Le secret de la rumination


« Cornes blanches » ©Philippe Quéau (Art Κέω) 2024

Un jour, mon ami Kabῑr m’a raconté cette histoire, que je vous rapporte, aussi fidèlement qu’il me semble nécessaire. Le seigneur de ces lieux nous avait donné une vache. Elle était très grasse, lourde, massive. Elle absorbait en permanence de l’eau par les neuf trous, mais toute cette eau n’étanchait pas sa soif. On l’a enfermée au milieu d’une étable munie de portes adamantines, et dans laquelle on a enterré profondément un pieu ; on l’y a attachée avec des cordes insécables, mais elle s’est échappée quand même. Cinq arbres, six branches, dix-sept feuilles : elle a tout mangé, et puis elle s’est enfuie toujours plus loin — quelle vache incorrigible ! Sept et sept encore, douze puis quinze, elle a tout mangé sur son chemin, elle s’est engraissée, mais elle n’était jamais rassasiée. Cette vache vit maintenant quelque part, je ne sais où, dans une ville peut-être, ou dans quelque forêt, et elle a des cornes blanches, la queue noire et le pis rouge. Elle-même n’a pas de couleur, à vrai dire, mais elle n’est pas incolore non plus. Elle mange tout ce qui est comestible comme ce qui ne l’est pas.

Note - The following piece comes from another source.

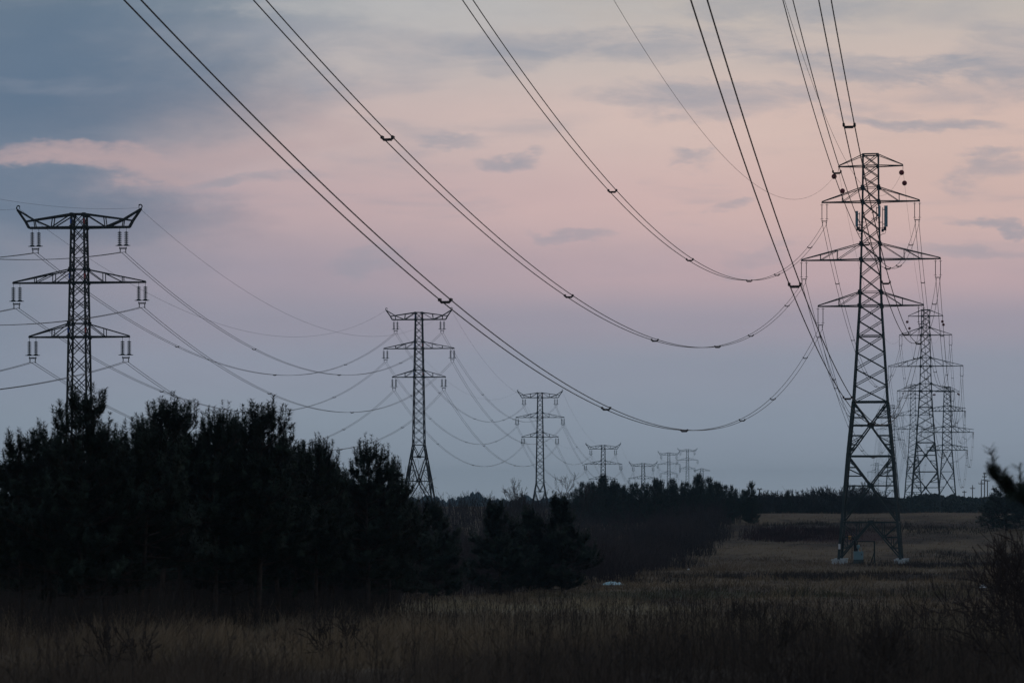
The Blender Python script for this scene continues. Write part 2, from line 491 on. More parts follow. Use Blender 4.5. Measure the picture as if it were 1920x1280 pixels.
def cross_arm(mb, hw, zb, zt, half, wc, wb, fr=(0.36, 0.7), tipd=0.0):
    for s in (-1, 1):
        for t in (-1, 1):
            b0 = Vector((s * hw(zb), t * hw(zb), zb)); tip = Vector((s * half, t * 0.12, zb))
            a0 = Vector((s * hw(zt), t * hw(zt), zt)); tipt = Vector((s * half, t * 0.12, zb + 0.10 + tipd))
            mb.bar(b0, tip, wc)
            mb.bar(a0, tipt, wc * 0.75)
            prev = a0
            for i, f in enumerate(fr):
                pb = lerp(b0, tip, f); pt = lerp(a0, tipt, f)
                mb.bar(pb, pt, wb)
                mb.bar(prev, pb, wb)
                prev = pt
        for f in fr + (0.95,):
            b1 = lerp(Vector((s * hw(zb), hw(zb), zb)), Vector((s * half, 0.12, zb)), f)
            b2 = Vector((b1.x, -b1.y, b1.z))
            mb.bar(b1, b2, wb)
        mb.bar(Vector((s * half, -0.16, zb)), Vector((s * half, 0.16, zb)), wc * 0.8)
    for t in (-1, 1):
        mb.bar(Vector((-hw(zb), t * hw(zb), zb)), Vector((hw(zb), t * hw(zb), zb)), wc)
        mb.bar(Vector((-hw(zt), t * hw(zt), zt)), Vector((hw(zt), t * hw(zt), zt)), wc * 0.6)

# insulators (origin at the top of the string)
def string_horned():
    mb = MB()
    mb.tube([(0, 0, 0), (0, 0, -0.42)], 0.025, 6)
    mb.tube([(0, 0, -0.4), (0, 0, -2.05)], 0.05, 6)
    for k in range(7):
        z = -0.50 - 0.225 * k
        mb.lathe([(0.05, 0.05), (0.12, 0.05), (0.24, -0.02), (0.23, -0.07), (0.05, -0.06)], (0, 0, z), 12)
    # arcing ring and horns
    ring = [(0.30 * math.cos(a), 0.22 * math.sin(a), -1.98) for a in np.linspace(0, 2 * math.pi, 17)]
    mb.tube(ring, 0.045, 5)
    mb.bar((-0.46, 0, -1.98), (0.46, 0, -1.98), 0.07)
    return mb.mesh('insulator_string', M['insul'])
def string_slim():
    mb = MB()
    mb.tube([(0, 0, 0), (0, 0, -2.02)], 0.026, 6)
    mb.tube([(0, 0, -0.22), (0, 0, -1.80)], 0.045, 6)
    for z in (-0.22, -1.80):
        mb.bar((-0.17, 0, z), (0.17, 0, z), 0.04)
        mb.lathe([(0.03, 0.03), (0.10, 0.0), (0.03, -0.03)], (0, 0, z), 8)
    return mb.mesh('insulator_string', M['poly'])
STR_H, STR_S = string_horned(), string_slim()
def yoke_mesh(w, drop, sub, th, mat):
    mb = MB()
    mb.bar((-w / 2 - 0.06, 0, 0), (w / 2 + 0.06, 0, 0), th, th * 1.1)
    for s in (-1, 1):
        mb.bar((s * w / 2, 0, 0.16), (s * w / 2, 0, 0), 0.06)
        mb.bar((s * sub, 0, 0), (s * sub, 0, -drop), 0.055)
        mb.bar((s * sub, -0.22, -drop - 0.02), (s * sub, 0.22, -drop - 0.02), 0.07)
        mb.bar((s * sub, -0.05, -drop * 0.5), (s * sub, 0.05, -drop * 0.5), 0.12)
    return mb.mesh('yoke_plate', mat)
YK_H = yoke_mesh(0.74, 0.42, 0.31, 0.13, M['steel_old'])
YK_S = yoke_mesh(0.54, 0.40, 0.21, 0.08, M['steel'])
def hang(arm, xs, z, gap, string, yk, ydrop):
    for x in xs:
        for s in (-1, 1):
            link('insulator_string', string, arm, (x + s * gap / 2, 0, z))
        link('yoke_plate', yk, arm, (x, 0, z - ydrop))

# --- the tall plain pylon of the right line
HB = 45.9
hwB = interp_prof([(0, 3.45), (12, 2.5), (18.1, 1.9), (28.9, 1.22), (34.1, 1.06), (40.6, 0.90), (44.6, 0.86), (45.9, 0.86)])
ARMS_B = [(40.6, 42.2, 5.46), (34.1, 35.9, 7.77), (28.9, 30.45, 5.9)]
def legB(z):
    return 0.27 if z < 18 else (0.19 if z < 30 else 0.135)
def splayed_base(mb, hw, zs, wl, wb, wh, mids):
    """crossed panels with redundant members; zs from the top down"""
    for zt, zb in zip(zs[:-1], zs[1:]):
        for c in ((-1, -1), (1, -1), (1, 1), (-1, 1)):
            mb.bar(corner(hw, zb, c), corner(hw, zt, c), wl)
        zc = zt - (zt - zb) * hw(zt) / (hw(zt) + hw(zb))
        for c, d in FACES:
            A, B = corner(hw, zt, c), corner(hw, zt, d)
            C, D = corner(hw, zb, c), corner(hw, zb, d)
            n = Vector((0, c[1], 0)) if c[1] == d[1] else Vector((c[0], 0, 0))
            X = (corner(hw, zc, c) + corner(hw, zc, d)) / 2
            X = X - n * 0.0
            for P in (A, B, C, D):
                mb.bar(P, X, wb)
            plate(mb, X, (c, d), 0.28)
            mb.bar(A, B, wh)
            if mids:
                mb.bar(corner(hw, zc, c), corner(hw, zc, d), wb * 0.8)
            for (P, e) in ((C, c), (D, d), (A, c), (B, d)):
                for t in (0.33, 0.62):
                    q = lerp(X, P, t)
                    leg = corner(hw, q.z, e)
                    mb.bar(q, leg, wb * 0.6)
                    nz = lerp(X, P, t + 0.26).z
                    mb.bar(q, corner(hw, nz, e), wb * 0.55)
def build_B():
    root = empty('electricity_pylon', (0, 0, 0))
    mb = MB()
    lv = [18.1, 19.95, 21.8, 23.65, 25.5, 27.2, 28.9, 30.45, 32.3, 34.1, 35.9, 37.45, 39.0, 40.6, 42.2, 43.4, 44.6, 45.9]
    lattice(mb, hwB, lv, legB, 0.085, (25.5, 44.6, 45.9), 0.12)
    splayed_base(mb, hwB, [18.1, 12.0, 4.6], 0.28, 0.15, 0.17, True)
    for c in ((-1, -1), (1, -1), (1, 1), (-1, 1)):
        mb.bar(corner(hwB, 0.1, c), corner(hwB, 4.6, c), 0.30)
    for c, d in FACES:
        A, B = corner(hwB, 4.6, c), corner(hwB, 4.6, d)
        mid = (A + B) / 2
        mb.bar(A, B, 0.17)
        plate(mb, mid, (c, d), 0.2)
        for e in (c, d):
            foot = corner(hwB, 0.55, e)
            mb.bar(mid, foot, 0.15)
            q = lerp(mid, foot, 0.42); E4 = corner(hwB, 4.6, e)
            mb.bar(q, lerp(mid, E4, 0.45), 0.10)
            mb.bar(q, corner(hwB, 4.3, e), 0.09)
            mb.bar(q, corner(hwB, q.z, e), 0.10)
            q2 = lerp(mid, foot, 0.72)
            mb.bar(q2, lerp(q, corner(hwB, q.z, e), 0.55), 0.09)
            mb.bar(q2, corner(hwB, q.z - 0.1, e), 0.08)
            mb.bar(q2, corner(hwB, q2.z, e), 0.08)
    for (zb, zt, h) in ARMS_B:
        for z in (zb, zt):
            for fc in FACES:
                for c in fc:
                    plate(mb, corner(hwB, z, c) * 1.0, fc, 0.21)
    mb.build('tower_body', M['steel'], root)
    for (zb, zt, h) in ARMS_B:
        a = MB()
        cross_arm(a, hwB, zb, zt, h, 0.12, 0.06, (0.40, 0.68) if h > 7 else (0.5,))
        ao = a.build('crossarm', M['steel'], root)
        hang(ao, [-(h - 0.28), h - 0.28], zb - 0.05, 0.56, STR_S, YK_S, 2.05)
    a = MB()
    cross_arm(a, hwB, 44.6, 45.85, 3.6, 0.11, 0.06, ())
    for s in (-1, 1):
        a.bar((s * 3.6, 0, 44.6), (s * 3.6, 0, 44.2), 0.05)
    a.build('crossarm', M['steel'], root)
    for c in ((-1, -1), (1, -1), (1, 1), (-1, 1)):
        f = MB()
        p = corner(hwB, 0, c)
        f.box((p.x, p.y, -0.45), 1.45, 1.45, 1.7, 0.92)
        f.box((p.x, p.y, 0.42), 1.5, 1.5, 0.10, 1.0)
        f.build('footing', M['concrete'], root)
    return root

# --- the horned pylon of the left line
HA = 41.5
hwA = interp_prof([(0, 3.3), (2.5, 3.0), (13.2, 1.22), (27.7, 0.98), (33.8, 0.86), (40.0, 0.74), (41.5, 0.70)])
ARMS_A = [(33.8, 35.3, 7.6), (27.7, 29.2, 5.75)]
def build_A():
    root = empty('horned_pylon', (0, 0, 0))
    mb = MB()
    lv = [13.2, 15.25, 17.3, 19.4, 21.5, 23.6, 25.65, 27.7, 29.2, 30.75, 32.25, 33.8, 35.3, 36.85, 38.4, 40.0, 41.5]
    lattice(mb, hwA, lv, lambda z: 0.20, 0.085, (13.2, 41.5), 0.14)
    # short secondary struts that give the legs their doubled outline
    for a, b in zip(lv[:-1], lv[1:]):
        for c, d in FACES:
            for (e, o) in ((c, d), (d, c)):
                p = lerp(corner(hwA, a, e), corner(hwA, b, o), 0.25)
                mb.bar(p, corner(hwA, (a + b) / 2, e), 0.05)
    zs = (13.2, 10.7, 5.5, 0.0)
    for c in ((-1, -1), (1, -1), (1, 1), (-1, 1)):
        for a, b in zip(zs[:-1], zs[1:]):
            mb.bar(corner(hwA, b, c), corner(hwA, a, c), 0.26)
    for c, d in FACES:
        A, B = corner(hwA, 13.2, c), corner(hwA, 13.2, d)
        C, D = corner(hwA, 10.7, c), corner(hwA, 10.7, d)
        mid = (C + D) / 2
        mb.bar(A, mid, 0.15); mb.bar(B, mid, 0.15); mb.bar(C, D, 0.17)
        plate(mb, mid, (c, d), 0.26)
        E, G = corner(hwA, 5.5, c), corner(hwA, 5.5, d)
        m2 = (E + G) / 2
        mb.bar(E, G, 0.15)
        plate(mb, m2, (c, d), 0.28)
        for (P, e) in ((C, c), (D, d)):
            mb.bar(P, m2, 0.18)
            foot = corner(hwA, 0.1, e)
            mb.bar(m2, foot, 0.18)
            for t in (0.45, 0.75):
                q = lerp(m2, P, t)
                mb.bar(q, corner(hwA, q.z, e), 0.08)
            mb.bar(lerp(m2, P, 0.45), corner(hwA, 5.6, e), 0.09)
            q = lerp(m2, foot, 0.45)
            mb.bar(q, corner(hwA, 5.2, e), 0.09); mb.bar(q, corner(hwA, q.z, e), 0.08)
    for (zb, zt) in ((27.7, 29.2), (33.8, 35.3), (40.0, 41.4)):
        for z in (zb, zt):
            for fc in FACES:
                for c in fc:
                    plate(mb, corner(hwA, z, c), fc, 0.22)
    for k in range(34):            # climbing pegs up one leg
        z = 6 + k
        p = corner(hwA, z, (1, -1))
        mb.bar(p, p + Vector((0.42, 0, 0)), 0.035)
    mb.build('tower_body', M['steel_old'], root)
    for (zb, zt, h) in ARMS_A:
        a = MB()
        cross_arm(a, hwA, zb, zt, h, 0.165, 0.085, (0.30, 0.62) if h > 7 else (0.42,))
        ao = a.build('crossarm', M['steel_old'], root)
        hang(ao, [-(h - 0.40), h - 0.40], zb - 0.05, 0.76, STR_H, YK_H, 2.30)
    a = MB()
    zb = 40.0
    for s in (-1, 1):
        for t in (-1, 1):
            B0 = Vector((s * hwA(zb), t * hwA(zb), zb)); B1 = Vector((s * 5.75, t * 0.28, zb))
            T0 = Vector((s * hwA(41.5), t * hwA(41.5), 41.5)); K = Vector((s * 6.15, t * 0.22, zb + 0.72))
            tip = Vector((s * 7.1, t * 0.10, 42.05)); L1 = lerp(B0, B1, 0.47)
            J = Vector((s * 5.15, t * 0.30, zb + 0.88)); T1 = lerp(T0, J, 0.5)
            a.bar(B0, B1, 0.21); a.bar(T0, J, 0.17); a.bar(J, K, 0.16)
            a.bar(B1, K, 0.19); a.bar(K, tip, 0.19); a.bar(tip, J, 0.18); a.bar(J, L1, 0.18)
            a.bar(T0, L1, 0.12); a.bar(L1, T1, 0.10); a.bar(lerp(B0, B1, 0.85), J, 0.10)
        for f in (0.0, 0.47, 0.85, 1.0):
            p = lerp(Vector((s * hwA(zb), hwA(zb), zb)), Vector((s * 5.75, 0.28, zb)), f)
            a.bar(p, (p.x, -p.y, p.z), 0.10)
        hook = [Vector((s * 7.05, 0, 42.0))] + [Vector((s * (7.02 - 0.02 + 0.20 * math.cos(t)), 0, 42.28 + 0.24 * math.sin(t))) for t in np.linspace(-0.6, 2.6, 8)]
        a.tube(hook, 0.075, 6)
        a.bar((s * 6.85, 0, 42.4), (s * 6.85, 0, 42.15), 0.06)
    for t in (-1, 1):
        a.bar((-hwA(zb), t * hwA(zb), zb), (hwA(zb), t * hwA(zb), zb), 0.2)
    ao = a.build('horned_crossarm', M['steel_old'], root)
    hang(ao, [-5.02, 5.02], zb - 0.08, 0.76, STR_H, YK_H, 2.30)
    for (zb, zt) in ((27.7, 29.2), (33.8, 35.3), (40.0, 41.4)):
        for s, mat in ((-1, 'blueplate'), (1, 'redplate')):
            p = MB()
            x = s * (hwA(zb) + 0.02)
            p.box((x, -hwA(zb) - 0.14, (zb + zt) / 2 - 0.05), 0.16, 0.03, 0.55)
            p.build('phase_marker', M[mat], root)
    for c in ((-1, -1), (1, -1), (1, 1), (-1, 1)):
        f = MB()
        p = corner(hwA, 0, c)
        f.box((p.x, p.y, -0.6), 1.3, 1.3, 1.8, 0.9)
        f.build('footing', M['concrete'], root)
    return root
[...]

Des dieux nombreux, des anges et une multitude d’hommes se sont mis à la chercher à leur tour, mais personne n’a pu la trouver, cette vache.

K. dit alors : Avez-vous compris cette histoire ? Avez-vous trouvé la vache? Si c’est le cas, vous irez certainement de l’avant, et vous trouverez le moyen de régler le problème qu’elle pose, d’une manière ou d’une autre.

Kyū, quant à lui, réfléchit de son côté et ajouta in petto : Sinon, vous devrez vous passer de cette vache-là, mais que cela ne vous empêche pas d’en chercher une autre. Puis lui vint cette autre pensée. Pourquoi cette vache ne se chercherait-elle pas elle-même, si d’aventure elle en éprouvait le besoin ? Il y a même une autre possibilité, rien moins que théorique, c’est que cette vache symbolise la recherche en soi. La recherche de quoi ? Celle de l’origine du lait ? De l’essence de la blancheur ? De celle de la corne? Non, plutôt la recherche du mystère insondable de l’herbe, ou plus important encore, la recherche du secret de la rumination.